Where was the channel for public debate to influence their deliberations? In that bloody, partisan struggle that took place in America, which everybody in Europe is so anxious to avoid emulating, there was no question in anybody's mind whose opinion had to be won over before an agreement could be reached: it was the electorate, stupid.

And it was all played out in full view of the voters, and the world.

But in Paris, behind closed doors, the negotiations failed (and make no mistake, they did fail) to produce anything of significance without any help from public outrage.

The US political system has many failings - not least the elected second house which can often result in either too powerful or lame-duck Presidents, but it is far more open and accountable than the EU ever was or ever will be. Indeed, the whole purpose of the EU is to remove politics as far away as possible from the vagaries of public opinion and put control into the hands of self-proclaimed "experts".

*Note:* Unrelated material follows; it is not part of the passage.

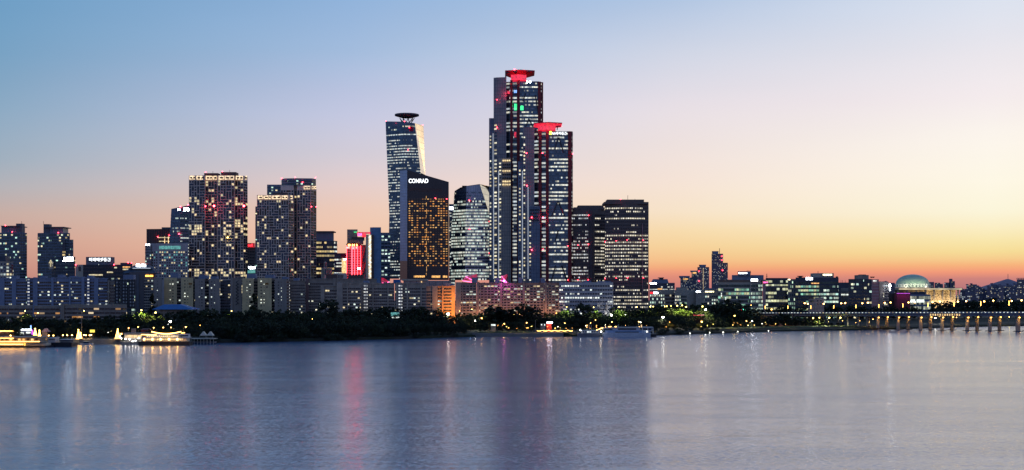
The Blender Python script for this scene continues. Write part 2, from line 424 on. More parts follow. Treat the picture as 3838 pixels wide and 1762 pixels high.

That may be acceptable to the vast majority of Europeans who, to be honest, have rarely known anything else, but it is an alien concept to us in Britain. The EU will never "reform". It will never become more open or accountable because that would betray the very point of the EU.

Make no mistake, the EU will collapse eventually. It will be a messy and, possibly, bloody collapse too as nations struggle to extricate themselves from the intricate web they have become entangled in. The longer we remain in this closed shop the more harm it will have on our political structure and the more likely it is for the consequences to be dire for Britain.